--- Start ---

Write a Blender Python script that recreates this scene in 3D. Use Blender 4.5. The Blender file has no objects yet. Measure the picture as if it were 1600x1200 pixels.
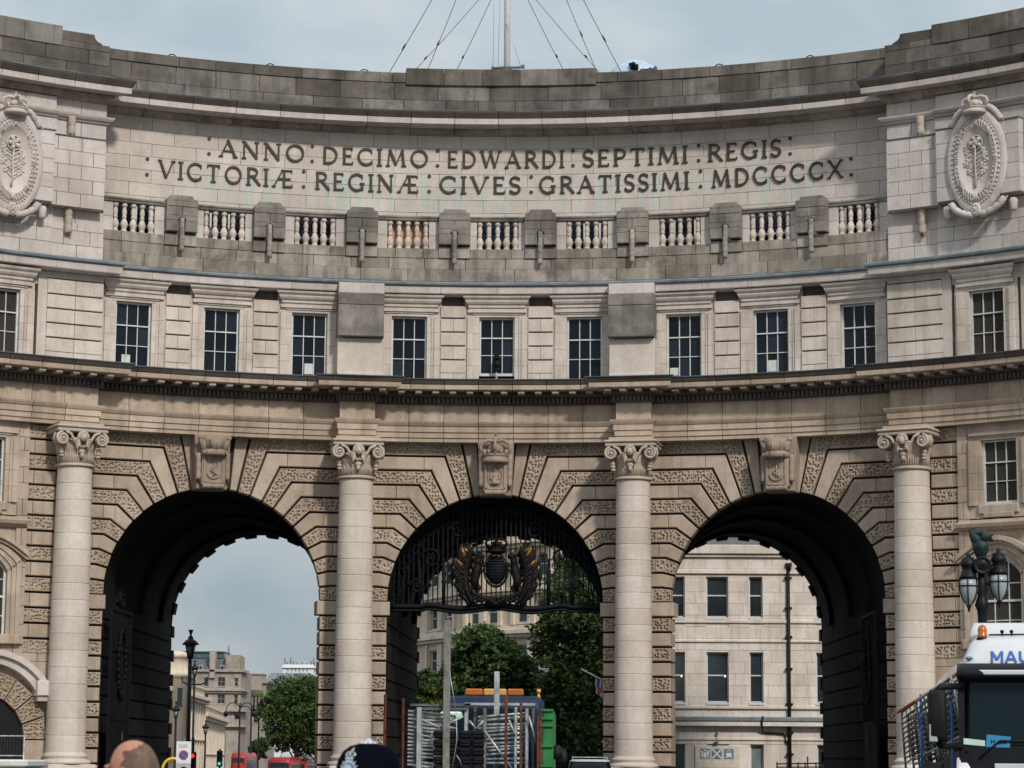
import bpy, math, random
import numpy as np
from math import sin, cos, tan, pi, radians, sqrt, atan2, hypot
from mathutils import Vector, Matrix
random.seed(7)
SC = bpy.context.scene
COL = SC.collection

# ------------------------------------------------------------------ camera
CAM = Vector((3.104, -94.0, 1.6))
YAW, PITCH, ROLL = .0265027, .1523827, .0067273
fwd = Vector((-sin(YAW)*cos(PITCH), cos(YAW)*cos(PITCH), sin(PITCH)))
rt0 = Vector((cos(YAW), sin(YAW), 0)); up0 = rt0.cross(fwd)
rt = rt0*cos(ROLL) + up0*sin(ROLL); up = -rt0*sin(ROLL) + up0*cos(ROLL)
cd = bpy.data.cameras.new('camera'); cam = bpy.data.objects.new('camera', cd); COL.objects.link(cam)
cam.matrix_world = Matrix(((rt.x, up.x, -fwd.x, CAM.x), (rt.y, up.y, -fwd.y, CAM.y), (rt.z, up.z, -fwd.z, CAM.z), (0, 0, 0, 1)))
cd.sensor_width = 36; cd.lens = 85.82; cd.clip_start = .1; cd.clip_end = 6000
cd.dof.use_dof = True; cd.dof.focus_distance = 95.; cd.dof.aperture_fstop = 9.
SC.camera = cam

# ------------------------------------------------------------------ sky, sun, exposure
SUN_AZ, SUN_EL = radians(27), radians(37)      # to the right of straight behind the camera
sdir = Vector((sin(SUN_AZ)*cos(SUN_EL), -cos(SUN_AZ)*cos(SUN_EL), sin(SUN_EL)))
W = bpy.data.worlds.new('World'); SC.world = W; W.use_nodes = True
wn, wl = W.node_tree.nodes, W.node_tree.links
wn.clear()
wo = wn.new('ShaderNodeOutputWorld'); bg = wn.new('ShaderNodeBackground')
sky = wn.new('ShaderNodeTexSky'); sky.sky_type = 'NISHITA'; sky.sun_disc = False
sky.sun_elevation = SUN_EL; sky.sun_rotation = pi - SUN_AZ; sky.air_density = 1.2; sky.dust_density = 2.5
tc = wn.new('ShaderNodeTexCoord'); mp_ = wn.new('ShaderNodeMapping'); mp_.inputs['Scale'].default_value = (2.6, 2.6, 5.5)
cn = wn.new('ShaderNodeTexNoise'); cn.inputs['Scale'].default_value = 2.3; cn.inputs['Detail'].default_value = 7; cn.inputs['Roughness'].default_value = .52
cr = wn.new('ShaderNodeValToRGB'); cr.color_ramp.elements[0].position = .38; cr.color_ramp.elements[1].position = .60
cr.color_ramp.elements[0].color = (4.1, 5.1, 5.8, 1); cr.color_ramp.elements[1].color = (6.3, 6.8, 7.2, 1)
mx = wn.new('ShaderNodeMix'); mx.data_type = 'RGBA'; mx.inputs[0].default_value = .93
wl.new(tc.outputs['Generated'], mp_.inputs[0]); wl.new(mp_.outputs[0], cn.inputs['Vector']); wl.new(cn.outputs['Fac'], cr.inputs[0])
sp_ = wn.new('ShaderNodeSeparateXYZ'); wl.new(tc.outputs['Generated'], sp_.inputs[0])
er = wn.new('ShaderNodeValToRGB'); er.color_ramp.elements[0].position = .0; er.color_ramp.elements[1].position = .30
er.color_ramp.elements[0].color = (.66, .68, .69, 1); er.color_ramp.elements[1].color = (1.06, 1.03, 1.0, 1)   # overcast sky: duller towards the horizon, brightest overhead, all round
e3 = er.color_ramp.elements.new(1.); e3.color = (1.95, 1.85, 1.75, 1)
wl.new(sp_.outputs[2], er.inputs[0]); em = wn.new('ShaderNodeMix'); em.data_type = 'RGBA'; em.blend_type = 'MULTIPLY'; em.inputs[0].default_value = 1.
wl.new(cr.outputs[0], em.inputs[6]); wl.new(er.outputs[0], em.inputs[7])
wl.new(sky.outputs[0], mx.inputs[6]); wl.new(em.outputs[2], mx.inputs[7]); wl.new(mx.outputs[2], bg.inputs[0])
bg.inputs[1].default_value = .108
wl.new(bg.outputs[0], wo.inputs[0])
sl = bpy.data.lights.new('sun', 'SUN'); so = bpy.data.objects.new('sun', sl); COL.objects.link(so)
sl.energy = 2.7; sl.angle = radians(5); sl.color = (1, .93, .84)
so.rotation_euler = sdir.to_track_quat('Z', 'Y').to_euler()
SC.cycles.use_adaptive_sampling = True; SC.cycles.adaptive_threshold = .02; SC.cycles.use_denoising = True; SC.cycles.max_bounces = 5; SC.cycles.diffuse_bounces = 3; SC.cycles.glossy_bounces = 2; SC.cycles.transmission_bounces = 2
vs = SC.view_settings; vs.view_transform = 'Standard'; vs.look = 'None'; vs.exposure = 0.; vs.gamma = 1; vs.use_curve_mapping = False

# ------------------------------------------------------------------ materials
MATS = {}
class NT:
    def __init__(s, name):
        m = bpy.data.materials.new(name); m.use_nodes = True; s.m = m; s.n = m.node_tree.nodes; s.l = m.node_tree.links
        s.b = s.n['Principled BSDF']; MATS[name] = m
    def new(s, t, **k):
        n = s.n.new('ShaderNode'+t)
        for a, v in k.items():
            if a in ('data_type', 'blend_type', 'operation', 'feature', 'distance'): setattr(n, a, v)
            else: n.inputs[a.replace('_', ' ')].default_value = v
        return n
    def pos(s, sc=(1, 1, 1)):
        g = s.n.new('ShaderNodeNewGeometry'); mp = s.n.new('ShaderNodeMapping'); mp.inputs['Scale'].default_value = sc
        s.l.new(g.outputs['Position'], mp.inputs[0]); return mp.outputs[0]
    def noise(s, scale, detail=4, rough=.55, sc=(1, 1, 1), vec=None):
        n = s.new('TexNoise', Scale=scale, Detail=detail, Roughness=rough); s.l.new(vec or s.pos(sc), n.inputs['Vector']); return n.outputs['Fac']
    def ramp(s, fac, a, b, ca=(0, 0, 0), cb=(1, 1, 1)):
        r = s.n.new('ShaderNodeValToRGB'); e = r.color_ramp.elements
        e[0].position, e[1].position = a, b; e[0].color = (*ca, 1); e[1].color = (*cb, 1)
        s.l.new(fac, r.inputs[0]); return r.outputs[0]
    def mix(s, fac, a, b, mode='MIX'):
        n = s.new('Mix', data_type='RGBA', blend_type=mode)
        for i, v in ((0, fac), (6, a), (7, b)):
            if isinstance(v, (int, float)): n.inputs[i].default_value = v
            elif isinstance(v, tuple): n.inputs[i].default_value = (*v, 1)
            else: s.l.new(v, n.inputs[i])
        return n.outputs[2]
    def math(s, op, a, b=0.):
        n = s.new('Math', operation=op)
        for i, v in ((0, a), (1, b)):
            if isinstance(v, (int, float)): n.inputs[i].default_value = v
            else: s.l.new(v, n.inputs[i])
        return n.outputs[0]
    def bump(s, h, strength=.3, dist=.02):
        n = s.new('Bump', Strength=strength, Distance=dist); s.l.new(h, n.inputs['Height']); s.l.new(n.outputs[0], s.b.inputs['Normal'])
    def out(s, col, rough=.8, metal=0., spec=.3):
        if isinstance(col, tuple): s.b.inputs['Base Color'].default_value = (*col, 1)
        else: s.l.new(col, s.b.inputs['Base Color'])
        if isinstance(rough, (int, float)): s.b.inputs['Roughness'].default_value = rough
        else: s.l.new(rough, s.b.inputs['Roughness'])
        s.b.inputs['Metallic'].default_value = metal; s.b.inputs['Specular IOR Level'].default_value = spec
        return s.m

def stone(name, c1, c2, stain=.5, stainc=(.07, .06, .05), streak=.4, var=.16, bump=.24, green=False, soot=None):
    t = NT(name)
    base = t.mix(t.ramp(t.noise(.55, 3), .35, .68), c1, c2)
    fn = t.noise(9., 6, .74)
    fine = t.ramp(fn, .25, .8, (.80, .80, .80), (1.09, 1.09, 1.09))
    base = t.mix(1., base, fine, 'MULTIPLY')
    oi = t.n.new('ShaderNodeObjectInfo'); ge = t.n.new('ShaderNodeNewGeometry')
    rnd = t.math('FRACT', t.math('ADD', oi.outputs['Random'], t.math('MULTIPLY', ge.outputs['Random Per Island'], 7.31)))
    v = t.math('ADD', t.math('MULTIPLY', rnd, 2*var), 1-var)
    cb = t.n.new('ShaderNodeCombineColor'); t.l.new(v, cb.inputs[0]); t.l.new(t.math('POWER', v, 1.08), cb.inputs[1]); t.l.new(t.math('POWER', v, 1.25), cb.inputs[2])
    base = t.mix(1., base, cb.outputs[0], 'MULTIPLY')
    st = t.ramp(t.noise(1.5, 4, .62, (1.6, 1.6, .16)), .48, .74)
    base = t.mix(t.math('MULTIPLY', st, streak), base, stainc)
    bl = t.ramp(t.noise(.9, 5, .68), .47, .72)
    base = t.mix(t.math('MULTIPLY', bl, stain), base, stainc)
    base = t.mix(t.math('MULTIPLY', t.ramp(fn, .62, .72), .16), base, stainc)
    if soot:
        base = t.mix(t.math('MULTIPLY', t.ramp(t.noise(.33, 7, .6, (1, 1, 2.2)), .4, .6), soot), base, (.05, .048, .045))
    if green:
        g = t.n.new('ShaderNodeNewGeometry'); sp = t.n.new('ShaderNodeSeparateXYZ'); t.l.new(g.outputs['Position'], sp.inputs[0])
        z = sp.outputs[2]
        band = t.math('MULTIPLY', t.ramp(t.math('MULTIPLY', t.math('SUBTRACT', z, 22.4), .5), .05, .5), t.ramp(t.math('MULTIPLY', t.math('SUBTRACT', z, 24.2), 1.), .0, .9, (1, 1, 1), (.15, .15, .15)))
        ab = t.math('ABSOLUTE', sp.outputs[0])
        band = t.math('MULTIPLY', band, t.ramp(t.math('MULTIPLY', ab, .05), .6, .66, (1, 1, 1), (0, 0, 0)))
        gs = t.ramp(t.noise(2.6, 4, .6, (1.5, 1.5, .10)), .47, .66)
        base = t.mix(t.math('MULTIPLY', t.math('MULTIPLY', gs, band), .55), base, (.27, .50, .44))
    t.bump(fn, bump, .03)
    return t.out(base, .88, 0, .2)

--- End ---

▸ **Task prompt**
Your task is to return the lines above, from the first one up to and including the line containing "SC.camera = cam", minus any pictures.

▸ **The reply**
Write a Blender Python script that recreates this scene in 3D. Use Blender 4.5. The Blender file has no objects yet. Measure the picture as if it were 1600x1200 pixels.
import bpy, math, random
import numpy as np
from math import sin, cos, tan, pi, radians, sqrt, atan2, hypot
from mathutils import Vector, Matrix
random.seed(7)
SC = bpy.context.scene
COL = SC.collection

# ------------------------------------------------------------------ camera
CAM = Vector((3.104, -94.0, 1.6))
YAW, PITCH, ROLL = .0265027, .1523827, .0067273
fwd = Vector((-sin(YAW)*cos(PITCH), cos(YAW)*cos(PITCH), sin(PITCH)))
rt0 = Vector((cos(YAW), sin(YAW), 0)); up0 = rt0.cross(fwd)
rt = rt0*cos(ROLL) + up0*sin(ROLL); up = -rt0*sin(ROLL) + up0*cos(ROLL)
cd = bpy.data.cameras.new('camera'); cam = bpy.data.objects.new('camera', cd); COL.objects.link(cam)
cam.matrix_world = Matrix(((rt.x, up.x, -fwd.x, CAM.x), (rt.y, up.y, -fwd.y, CAM.y), (rt.z, up.z, -fwd.z, CAM.z), (0, 0, 0, 1)))
cd.sensor_width = 36; cd.lens = 85.82; cd.clip_start = .1; cd.clip_end = 6000
cd.dof.use_dof = True; cd.dof.focus_distance = 95.; cd.dof.aperture_fstop = 9.
SC.camera = cam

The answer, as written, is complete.